I was primed to revile Rufus Norris’s new Macbeth. Throughout the day people softly laughed when I mentioned my evening’s plans, allowing themselves a gentle scoff at the anger I would soon bring upon myself. As it turns out this is not a bad frame of mind in which to see a half-baked production, and perhaps the same marination might have helped the many Macbeths that have made me far angrier.

That said, the opening of this one was not auspicious. Everyone knows the witches are hard but even against those low expectations the idea to pursue an Exorcist-style witchiness seems misguided. Some things only work in film, and often even not then when they’ve been aped so many times that they become firm cliche. I’m guessing, somewhat condescendingly, that the goal was to connect Shakespeare’s horror with today’s vernacular; I wonder if there was anyone it convinced. Throw in relentlessly grim set designs and a lot of NT-style excessive chorus action and I felt the hours ahead stretch menacingly into the distance.

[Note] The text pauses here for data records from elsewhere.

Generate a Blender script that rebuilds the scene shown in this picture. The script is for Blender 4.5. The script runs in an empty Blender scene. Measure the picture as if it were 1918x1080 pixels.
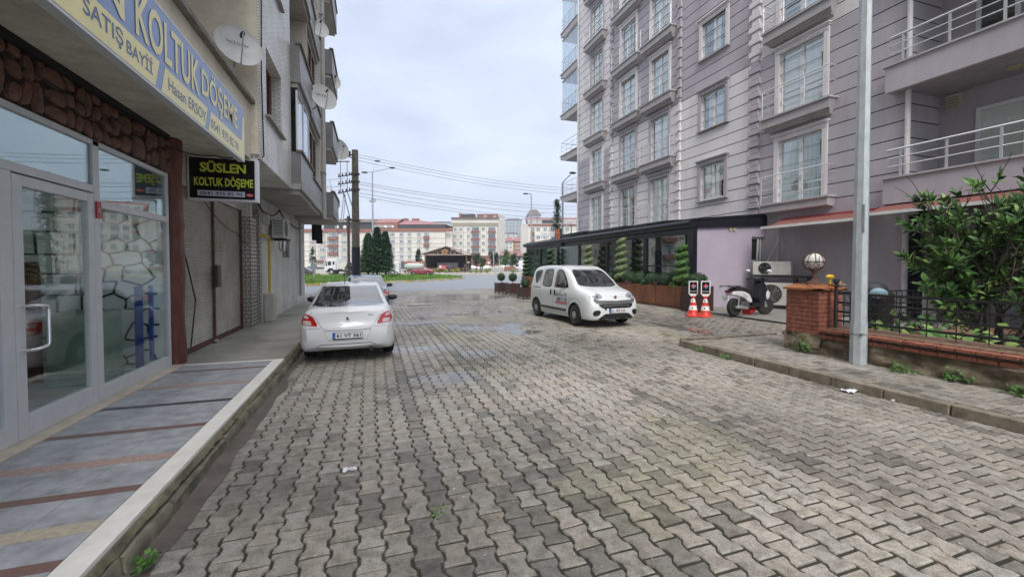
import bpy, bmesh, math, random
from mathutils import Vector, Matrix, noise
from mathutils.bvhtree import BVHTree
R_=math.radians
random.seed(7)
SC=bpy.context.scene; COL=SC.collection
# ---------------- camera ----------------
FPX=800.; YAW=R_(18.27); PITCH=R_(1.5); SH=FPX*math.tan(PITCH)-42; EYE=1.7
cd=bpy.data.cameras.new('camera'); cam=bpy.data.objects.new('camera',cd); COL.objects.link(cam); SC.camera=cam
cd.sensor_width=36; cd.lens=36*FPX/1918; cd.clip_start=.05; cd.clip_end=3000; cd.shift_y=SH/1918
cam.location=(0,0,EYE); cam.rotation_euler=(R_(90)-PITCH,0,-YAW)
# ---------------- sky and light ----------------
SUN_EL=R_(44); SUN_AZ=R_(192)   # compass angle from +Y towards +X
W=bpy.data.worlds.new("World"); SC.world=W; W.use_nodes=True
n=W.node_tree.nodes; l=W.node_tree.links; n.clear()
out=n.new('ShaderNodeOutputWorld'); bg=n.new('ShaderNodeBackground'); sky=n.new('ShaderNodeTexSky')
sky.sky_type='NISHITA'; sky.sun_disc=False; sky.sun_elevation=SUN_EL; sky.sun_rotation=SUN_AZ; sky.dust_density=3
tc=n.new('ShaderNodeTexCoord'); mp=n.new('ShaderNodeMapping'); mp.inputs['Scale'].default_value=(1,1,2.6)
mp.inputs['Rotation'].default_value=(.15,.2,.5)
nz=n.new('ShaderNodeTexNoise'); nz.inputs['Scale'].default_value=2.6; nz.inputs['Detail'].default_value=5; nz.inputs['Roughness'].default_value=.5; nz.inputs['Distortion'].default_value=.25
rp=n.new('ShaderNodeValToRGB'); e=rp.color_ramp.elements
e[0].position=.3; e[0].color=(2.35,2.72,3.55,1); e[1].position=.72; e[1].color=(3.95,4.3,4.95,1)
mx=n.new('ShaderNodeMixRGB'); mx.inputs[0].default_value=.93
l.new(tc.outputs['Generated'],mp.inputs[0]); l.new(mp.outputs[0],nz.inputs['Vector']); l.new(nz.outputs['Fac'],rp.inputs[0])
sp=n.new('ShaderNodeSeparateXYZ'); l.new(tc.outputs['Generated'],sp.inputs[0])
zr_=n.new('ShaderNodeMapRange'); zr_.interpolation_type='SMOOTHSTEP'; l.new(sp.outputs[2],zr_.inputs[0]); zr_.inputs[1].default_value=.5; zr_.inputs[2].default_value=1.; zr_.inputs[3].default_value=1.; zr_.inputs[4].default_value=2.7   # overcast is brightest overhead
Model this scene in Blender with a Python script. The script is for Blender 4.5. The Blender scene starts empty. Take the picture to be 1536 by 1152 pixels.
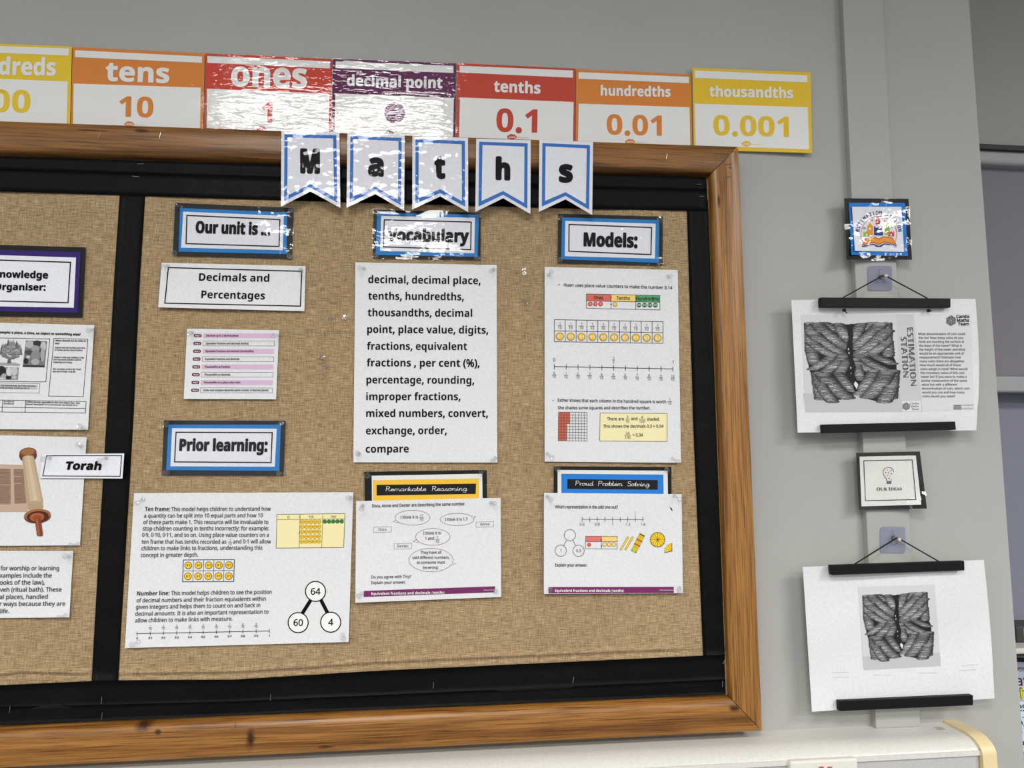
import bpy, bmesh, math, random, os
import numpy as np
from mathutils import Vector
from mathutils.geometry import tessellate_polygon

random.seed(7)
SC = bpy.context.scene
COL = SC.collection

# ------------------------------------------------------------------ camera, world, lamps, exposure
F_PX, YAW, PITCH, ROLL = 1080.0, math.radians(6.395), math.radians(5.91), math.radians(-0.176)
CAM = np.array([0.0, -1.078, 1.35])          # the wall is the plane y = 0, the room lies at negative y
_f = np.array([math.sin(YAW) * math.cos(PITCH), math.cos(YAW) * math.cos(PITCH), math.sin(PITCH)])
_r = np.array([math.cos(YAW), -math.sin(YAW), 0.0])
_u = np.cross(_r, _f)
_r, _u = math.cos(ROLL) * _r + math.sin(ROLL) * _u, -math.sin(ROLL) * _r + math.cos(ROLL) * _u
cd = bpy.data.cameras.new('camera')
cd.sensor_fit = 'HORIZONTAL'
cd.sensor_width = 36.0
cd.lens = F_PX / 1536.0 * 36.0
cd.clip_start = 0.02
cam = bpy.data.objects.new('camera', cd)
COL.objects.link(cam)
from mathutils import Matrix
cam.matrix_world = Matrix(((_r[0], _u[0], -_f[0], CAM[0]), (_r[1], _u[1], -_f[1], CAM[1]), (_r[2], _u[2], -_f[2], CAM[2]), (0, 0, 0, 1)))
SC.camera = cam

wd = bpy.data.worlds.new('world')
SC.world = wd
wd.use_nodes = True
wd.node_tree.nodes['Background'].inputs[0].default_value = (0.75, 0.8, 0.9, 1)
wd.node_tree.nodes['Background'].inputs[1].default_value = 0.25

CEIL = 2.72


def ceiling_lamp(x, y, sx, sy, power):
    d = bpy.data.lights.new('ceiling_panel', 'AREA')
    d.shape = 'RECTANGLE'
    d.size, d.size_y, d.energy = sx, sy, power
    d.color = (1.0, 0.99, 0.978)
    d.spread = math.radians(165)
    o = bpy.data.objects.new('ceiling_panel', d)
    o.location = (x, y, CEIL - 0.012)
    COL.objects.link(o)


for lx in (-3.1, -0.38, 2.35):
    k_ = 1.4 if lx > 1 else 0.95                   # extra power added to the right-hand panels to brighten the window recess
    ceiling_lamp(lx, -1.93, 0.90, 0.50, 26 * k_)
    ceiling_lamp(lx, -3.30, 0.90, 0.56, 34 * k_)
    ceiling_lamp(lx, -4.90, 0.90, 0.56, 34)

vs = SC.view_settings
vs.view_transform, vs.look, vs.gamma, vs.use_curve_mapping = 'Standard', 'None', 1.0, False
vs.exposure = 0.5
SC.cycles.max_bounces = 7
SC.cycles.diffuse_bounces = 4
SC.cycles.glossy_bounces = 3
SC.cycles.transparent_max_bounces = 16
SC.cycles.caustics_reflective = False
SC.cycles.caustics_refractive = False


# ------------------------------------------------------------------ geometry of measured points
def at_np(P, Y):
    """measured points (n,2) -> world points on the plane that stands Y metres in front of the wall"""
    P = np.asarray(P, float)
    Y = np.broadcast_to(np.asarray(Y, float), (len(P),))
    v = (P[:, :1] - 768.0) * _r - (P[:, 1:] - 576.0) * _u + F_PX * _f
    t = (-Y - CAM[1]) / v[:, 1]
    return CAM + v * t[:, None]


def at(x, y, Y=0.0):
    return at_np([(x, y)], Y)[0]


# ------------------------------------------------------------------ materials
def lin(c):
    return tuple((v / 255 / 12.92 if v / 255 <= 0.04045 else ((v / 255 + 0.055) / 1.055) ** 2.4) for v in c) + (1.0,)


MATS = {}


def base_mat(name, rgb, rough=0.6, spec=0.3):
    m = bpy.data.materials.new(name)
    m.use_nodes = True
    nt = m.node_tree
    b = nt.nodes['Principled BSDF']
    b.inputs['Base Color'].default_value = lin(rgb)
    b.inputs['Roughness'].default_value = rough
    b.inputs['Specular IOR Level'].default_value = spec
    return m, nt, b


def N(nt, kind, **kw):
    n = nt.nodes.new(kind)
    for k, v in kw.items():
        if k in n.inputs:
            n.inputs[k].default_value = v
        else:
            setattr(n, k, v)
    return n


def coords(nt, scale=(1, 1, 1), rot=(0, 0, 0)):
    tc = N(nt, 'ShaderNodeTexCoord')
    mp = N(nt, 'ShaderNodeMapping')
    mp.inputs['Scale'].default_value = scale
    mp.inputs['Rotation'].default_value = rot
    nt.links.new(tc.outputs['Object'], mp.inputs['Vector'])
    return mp.outputs['Vector']


def noise(nt, vec, scale, detail=3.0, rough=0.55):
    n = N(nt, 'ShaderNodeTexNoise')
    n.inputs['Scale'].default_value = scale
    n.inputs['Detail'].default_value = detail
    n.inputs['Roughness'].default_value = rough
    nt.links.new(vec, n.inputs['Vector'])
    return n.outputs['Fac']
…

But wait. Rory Kinnear is in it. I’m not going to say he’s a reliable saviour as he’s as subject as anyone to being miscast; but he very satisfyingly speaks Shakespeare and in pretty much all respects makes for a highly entertaining Macbeth. Anne-Marie Duff I was less sure of to begin with, her initial entrance threatening to steer into a tedious sexualized Lady Macbeth type – but soon the two of them worked together electrically, carrying the play before them.

And that’s really all you need, isn’t it? Nor did they work alone: Patrick O’Kane as Macduff, Kevin Harvey as Banquo and Trevor Fox as the Porter all stood out from an already strong supporting cast in their sensitivity to the text’s power and their exploitation of it to craft individual tragedies. That all of these actors were brought together and performed in the way they performed, and that whatever the production did at least it didn’t get in their way, makes this in my book a Norris success.